Core Ethereum developer, Tim Beiko outlined a set of suggestions and expectations for the upcoming merge for the app and protocol devs on  Ethereum. 

He encouraged a testing phase for all protocol devs, in order to ensure that everything works properly. “Run stuff, if something is unclear or broken, leave a comment,” Beiko said.

Beiko notes the complexity of the Merge which will involve the  switching of Ethereum’s proof of work (PoW) system to a proof of stake (PoS). The Merge is expected to take place this year, at which time its PoS will be called the “Consensus Layer.”
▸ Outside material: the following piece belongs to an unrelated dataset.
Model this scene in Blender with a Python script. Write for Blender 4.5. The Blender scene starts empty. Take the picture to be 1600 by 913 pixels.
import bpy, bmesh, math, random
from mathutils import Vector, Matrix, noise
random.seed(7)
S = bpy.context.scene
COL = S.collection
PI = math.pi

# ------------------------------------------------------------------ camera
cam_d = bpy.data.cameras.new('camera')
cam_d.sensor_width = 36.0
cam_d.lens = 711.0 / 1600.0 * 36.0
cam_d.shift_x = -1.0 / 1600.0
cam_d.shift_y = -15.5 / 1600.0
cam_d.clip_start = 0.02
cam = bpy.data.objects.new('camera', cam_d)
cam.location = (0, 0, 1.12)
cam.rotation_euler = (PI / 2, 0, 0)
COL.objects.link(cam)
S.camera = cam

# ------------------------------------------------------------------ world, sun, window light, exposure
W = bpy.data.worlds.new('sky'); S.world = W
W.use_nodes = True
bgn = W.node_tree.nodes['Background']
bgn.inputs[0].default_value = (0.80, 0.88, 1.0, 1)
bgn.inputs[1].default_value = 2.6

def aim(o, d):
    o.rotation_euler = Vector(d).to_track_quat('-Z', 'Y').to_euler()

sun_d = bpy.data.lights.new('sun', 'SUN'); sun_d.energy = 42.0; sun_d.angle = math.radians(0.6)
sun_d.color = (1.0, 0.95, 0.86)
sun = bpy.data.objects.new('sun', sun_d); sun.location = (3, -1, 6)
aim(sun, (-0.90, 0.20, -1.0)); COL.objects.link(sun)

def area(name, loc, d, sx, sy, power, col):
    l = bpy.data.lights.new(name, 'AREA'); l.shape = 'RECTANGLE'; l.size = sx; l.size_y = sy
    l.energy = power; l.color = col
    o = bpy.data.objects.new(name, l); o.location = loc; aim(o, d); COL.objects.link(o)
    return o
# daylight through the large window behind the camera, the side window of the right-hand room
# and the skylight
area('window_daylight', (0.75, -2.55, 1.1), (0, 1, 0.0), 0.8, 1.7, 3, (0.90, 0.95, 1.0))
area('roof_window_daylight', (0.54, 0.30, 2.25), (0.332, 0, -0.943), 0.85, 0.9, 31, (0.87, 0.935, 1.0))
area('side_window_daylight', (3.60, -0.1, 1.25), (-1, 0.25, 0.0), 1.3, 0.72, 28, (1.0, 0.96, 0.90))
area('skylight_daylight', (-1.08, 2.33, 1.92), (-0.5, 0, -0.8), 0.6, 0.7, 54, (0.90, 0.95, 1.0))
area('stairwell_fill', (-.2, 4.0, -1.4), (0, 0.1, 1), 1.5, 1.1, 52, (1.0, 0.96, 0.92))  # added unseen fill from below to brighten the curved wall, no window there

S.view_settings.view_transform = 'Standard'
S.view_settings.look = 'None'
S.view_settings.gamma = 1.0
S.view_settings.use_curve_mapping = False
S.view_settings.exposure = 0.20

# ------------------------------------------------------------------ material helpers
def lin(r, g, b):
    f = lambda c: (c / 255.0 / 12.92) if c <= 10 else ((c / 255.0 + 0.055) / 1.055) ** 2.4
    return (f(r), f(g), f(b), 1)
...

So far, testing on the updated network has been spent mainly to ensure the prevention of cross-client issues and measuring the integrity of applications after the Merge. Beiko goes on to note that because the application layer of the network has been mainly untouched by the Merge, most if not all applications will be safe. “Protocol layer testing != application level testing. Client + protocol testing teams focus mostly on changes to the protocol not causing cross-client issues or breaking existing applications.”

Beiko makes note of two significant changes to the utilization of smart contracts with the Merge. Beacon randomness will change and block times will shorten from 13 seconds per block to 12 seconds per block. He also remains confident in the progress despite the Merge’s delays.  “Aside from cross-client testing and these two edge cases, the biggest risk of disruption is in ‘tooling and infra pipelines.’”

“At any point, if we find issues, we’ll obviously take the time to fix + address them before moving forward. Only then will we think about moving mainnet to proof of stake,” said Beiko. ETH investors can remain confident as well because coins will not be dumped as the Merge takes place. The ETH staked on the Beacon Chain cannot be unlocked unless there is an upgrade after the Merge happens. This includes gains from staked coins. 

Beacon Chain currently has a total of 12.6 million staked ETH and was one of the first attempts at an Ethereum PoS network.